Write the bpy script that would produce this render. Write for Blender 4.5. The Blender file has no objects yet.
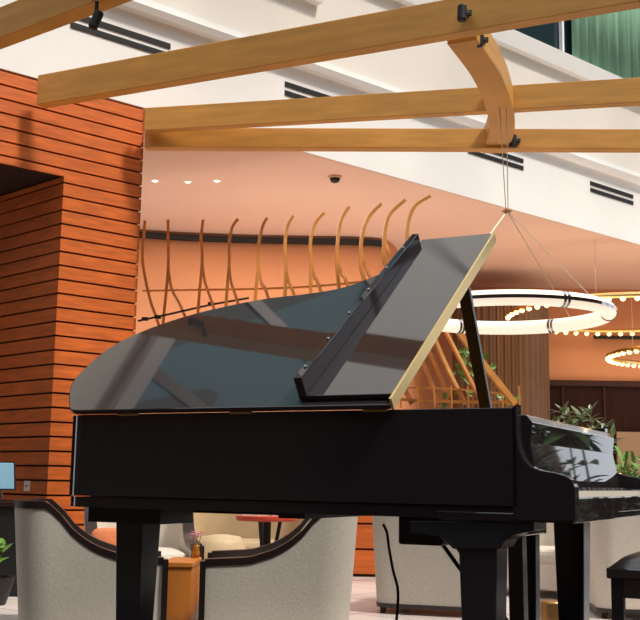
import bpy, bmesh, math, random
from mathutils import Vector, Matrix
random.seed(7)
scene = bpy.context.scene
COL = scene.collection
V = Vector
PI = math.pi

# ------------------------------------------------------------------ camera
F = 1082.0
PITCH, ROLL = .157, .0157
HC = .933
CAM = V((0, 0, HC))
cFW = V((0, math.cos(PITCH), math.sin(PITCH)))
_up, _rt = V((0, -math.sin(PITCH), math.cos(PITCH))), V((1, 0, 0))
cRT = _rt * math.cos(ROLL) + _up * math.sin(ROLL)
cUP = _up * math.cos(ROLL) - _rt * math.sin(ROLL)
cd = bpy.data.cameras.new('camera')
cam = bpy.data.objects.new('camera', cd)
COL.objects.link(cam)
cam.rotation_euler = Matrix((cRT, cUP, -cFW)).transposed().to_euler()
cam.location = CAM
cd.sensor_fit = 'HORIZONTAL'
cd.sensor_width = 36
cd.lens = F / 640 * 36
cd.clip_end = 200
scene.camera = cam


def ray(px, py):
    return cFW + cRT * ((px - 320) / F) + cUP * ((310 - py) / F)


def aty(px, py, y):
    d = ray(px, py)
    return CAM + d * (y / d.y)


def atz(px, py, z):
    d = ray(px, py)
    return CAM + d * ((z - CAM.z) / d.z)


def onp(px, py, P, n):
    d = ray(px, py)
    return CAM + d * ((P - CAM).dot(n) / d.dot(n))


def gp(px, y):
    q = aty(px, 482, y)
    return V((q.x, q.y, 0))


# ------------------------------------------------------------------ materials
def S(c):
    return tuple(((x / 255) / 12.92 if x / 255 <= .04045 else ((x / 255 + .055) / 1.055) ** 2.4) for x in c) + (1,)


def mat(name, col, rough=.5, metal=0, noise=0, nscale=8, coat=0, emit=0, emitcol=None, stretch=(1, 1, 1), bump=0, spec=None, trans=0):
    m = bpy.data.materials.new(name)
    m.use_nodes = True
    nt = m.node_tree
    b = nt.nodes['Principled BSDF']
    b.inputs['Base Color'].default_value = col
    b.inputs['Roughness'].default_value = rough
    b.inputs['Metallic'].default_value = metal
    b.inputs['Coat Weight'].default_value = coat
    b.inputs['Coat Roughness'].default_value = .04
    b.inputs['Transmission Weight'].default_value = trans
    if spec is not None:
        b.inputs['Specular IOR Level'].default_value = spec
    if emit:
        b.inputs['Emission Color'].default_value = emitcol or col
        b.inputs['Emission Strength'].default_value = emit
    if noise or bump:
        tc = nt.nodes.new('ShaderNodeTexCoord')
        mp = nt.nodes.new('ShaderNodeMapping')
        mp.inputs['Scale'].default_value = stretch
        nz = nt.nodes.new('ShaderNodeTexNoise')
        nz.inputs['Scale'].default_value = nscale
        nz.inputs['Detail'].default_value = 5
        nt.links.new(tc.outputs['Object'], mp.inputs[0])
        nt.links.new(mp.outputs[0], nz.inputs['Vector'])
        if noise:
            rp = nt.nodes.new('ShaderNodeValToRGB')
            rp.color_ramp.elements[0].position = .3
            rp.color_ramp.elements[1].position = .7
            rp.color_ramp.elements[0].color = tuple(c * (1 - noise) for c in col[:3]) + (1,)
            rp.color_ramp.elements[1].color = tuple(min(1, c * (1 + noise)) for c in col[:3]) + (1,)
            nt.links.new(nz.outputs['Fac'], rp.inputs[0])
            nt.links.new(rp.outputs[0], b.inputs['Base Color'])
        if bump:
            bp = nt.nodes.new('ShaderNodeBump')
            bp.inputs['Strength'].default_value = bump
            bp.inputs['Distance'].default_value = .01
            nt.links.new(nz.outputs['Fac'], bp.inputs['Height'])
            nt.links.new(bp.outputs[0], b.inputs['Normal'])
    return m


M = {}
M['black'] = mat('piano lacquer', (.025, .020, .022, 1), .03, spec=.8)
M['black_satin'] = mat('black satin', (.008, .007, .008, 1), .3)
M['leg_black'] = mat('leg lacquer', (.020, .022, .027, 1), .2)
M['wood'] = mat('orange cedar boards', S((204, 102, 38)), .5, noise=.22, nscale=3, stretch=(1.2, 1.2, 9), bump=.1)
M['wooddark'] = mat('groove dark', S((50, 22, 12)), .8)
M['beam'] = mat('golden glulam', S((208, 150, 70)), .5, noise=.13, nscale=2.2, stretch=(1, 1, 7), bump=.08)
M['rib'] = mat('bent oak rib', S((210, 144, 70)), .4, noise=.15, nscale=6)
M['white'] = mat('white plaster', S((240, 238, 234)), .7, noise=.015, nscale=2)
M['cream'] = mat('cream plaster', S((236, 228, 216)), .7, noise=.015, nscale=2)
M['salmon'] = mat('salmon ceiling paint', S((208, 174, 154)), .6, noise=.03, nscale=1.2)
M['orange'] = mat('orange plaster', S((216, 152, 110)), .6, noise=.04, nscale=1.3)
M['fabric'] = mat('grey woven fabric', S((190, 183, 171)), .9, noise=.07, nscale=60, bump=.15)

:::

▸ **Exercise objective**
Repeat the data exactly, dropping every picture it holds.

▸ **Final answer**
Write the bpy script that would produce this render. Write for Blender 4.5. The Blender file has no objects yet.
import bpy, bmesh, math, random
from mathutils import Vector, Matrix
random.seed(7)
scene = bpy.context.scene
COL = scene.collection
V = Vector
PI = math.pi

# ------------------------------------------------------------------ camera
F = 1082.0
PITCH, ROLL = .157, .0157
HC = .933
CAM = V((0, 0, HC))
cFW = V((0, math.cos(PITCH), math.sin(PITCH)))
_up, _rt = V((0, -math.sin(PITCH), math.cos(PITCH))), V((1, 0, 0))
cRT = _rt * math.cos(ROLL) + _up * math.sin(ROLL)
cUP = _up * math.cos(ROLL) - _rt * math.sin(ROLL)
cd = bpy.data.cameras.new('camera')
cam = bpy.data.objects.new('camera', cd)
COL.objects.link(cam)
cam.rotation_euler = Matrix((cRT, cUP, -cFW)).transposed().to_euler()
cam.location = CAM
cd.sensor_fit = 'HORIZONTAL'
cd.sensor_width = 36
cd.lens = F / 640 * 36
cd.clip_end = 200
scene.camera = cam


def ray(px, py):
    return cFW + cRT * ((px - 320) / F) + cUP * ((310 - py) / F)


def aty(px, py, y):
    d = ray(px, py)
    return CAM + d * (y / d.y)


def atz(px, py, z):
    d = ray(px, py)
    return CAM + d * ((z - CAM.z) / d.z)


def onp(px, py, P, n):
    d = ray(px, py)
    return CAM + d * ((P - CAM).dot(n) / d.dot(n))


def gp(px, y):
    q = aty(px, 482, y)
    return V((q.x, q.y, 0))


# ------------------------------------------------------------------ materials
def S(c):
    return tuple(((x / 255) / 12.92 if x / 255 <= .04045 else ((x / 255 + .055) / 1.055) ** 2.4) for x in c) + (1,)


def mat(name, col, rough=.5, metal=0, noise=0, nscale=8, coat=0, emit=0, emitcol=None, stretch=(1, 1, 1), bump=0, spec=None, trans=0):
    m = bpy.data.materials.new(name)
    m.use_nodes = True
    nt = m.node_tree
    b = nt.nodes['Principled BSDF']
    b.inputs['Base Color'].default_value = col
    b.inputs['Roughness'].default_value = rough
    b.inputs['Metallic'].default_value = metal
    b.inputs['Coat Weight'].default_value = coat
    b.inputs['Coat Roughness'].default_value = .04
    b.inputs['Transmission Weight'].default_value = trans
    if spec is not None:
        b.inputs['Specular IOR Level'].default_value = spec
    if emit:
        b.inputs['Emission Color'].default_value = emitcol or col
        b.inputs['Emission Strength'].default_value = emit
    if noise or bump:
        tc = nt.nodes.new('ShaderNodeTexCoord')
        mp = nt.nodes.new('ShaderNodeMapping')
        mp.inputs['Scale'].default_value = stretch
        nz = nt.nodes.new('ShaderNodeTexNoise')
        nz.inputs['Scale'].default_value = nscale
        nz.inputs['Detail'].default_value = 5
        nt.links.new(tc.outputs['Object'], mp.inputs[0])
        nt.links.new(mp.outputs[0], nz.inputs['Vector'])
        if noise:
            rp = nt.nodes.new('ShaderNodeValToRGB')
            rp.color_ramp.elements[0].position = .3
            rp.color_ramp.elements[1].position = .7
            rp.color_ramp.elements[0].color = tuple(c * (1 - noise) for c in col[:3]) + (1,)
            rp.color_ramp.elements[1].color = tuple(min(1, c * (1 + noise)) for c in col[:3]) + (1,)
            nt.links.new(nz.outputs['Fac'], rp.inputs[0])
            nt.links.new(rp.outputs[0], b.inputs['Base Color'])
        if bump:
            bp = nt.nodes.new('ShaderNodeBump')
            bp.inputs['Strength'].default_value = bump
            bp.inputs['Distance'].default_value = .01
            nt.links.new(nz.outputs['Fac'], bp.inputs['Height'])
            nt.links.new(bp.outputs[0], b.inputs['Normal'])
    return m


M = {}
M['black'] = mat('piano lacquer', (.025, .020, .022, 1), .03, spec=.8)
M['black_satin'] = mat('black satin', (.008, .007, .008, 1), .3)
M['leg_black'] = mat('leg lacquer', (.020, .022, .027, 1), .2)
M['wood'] = mat('orange cedar boards', S((204, 102, 38)), .5, noise=.22, nscale=3, stretch=(1.2, 1.2, 9), bump=.1)
M['wooddark'] = mat('groove dark', S((50, 22, 12)), .8)
M['beam'] = mat('golden glulam', S((208, 150, 70)), .5, noise=.13, nscale=2.2, stretch=(1, 1, 7), bump=.08)
M['rib'] = mat('bent oak rib', S((210, 144, 70)), .4, noise=.15, nscale=6)
M['white'] = mat('white plaster', S((240, 238, 234)), .7, noise=.015, nscale=2)
M['cream'] = mat('cream plaster', S((236, 228, 216)), .7, noise=.015, nscale=2)
M['salmon'] = mat('salmon ceiling paint', S((208, 174, 154)), .6, noise=.03, nscale=1.2)
M['orange'] = mat('orange plaster', S((216, 152, 110)), .6, noise=.04, nscale=1.3)
M['fabric'] = mat('grey woven fabric', S((190, 183, 171)), .9, noise=.07, nscale=60, bump=.15)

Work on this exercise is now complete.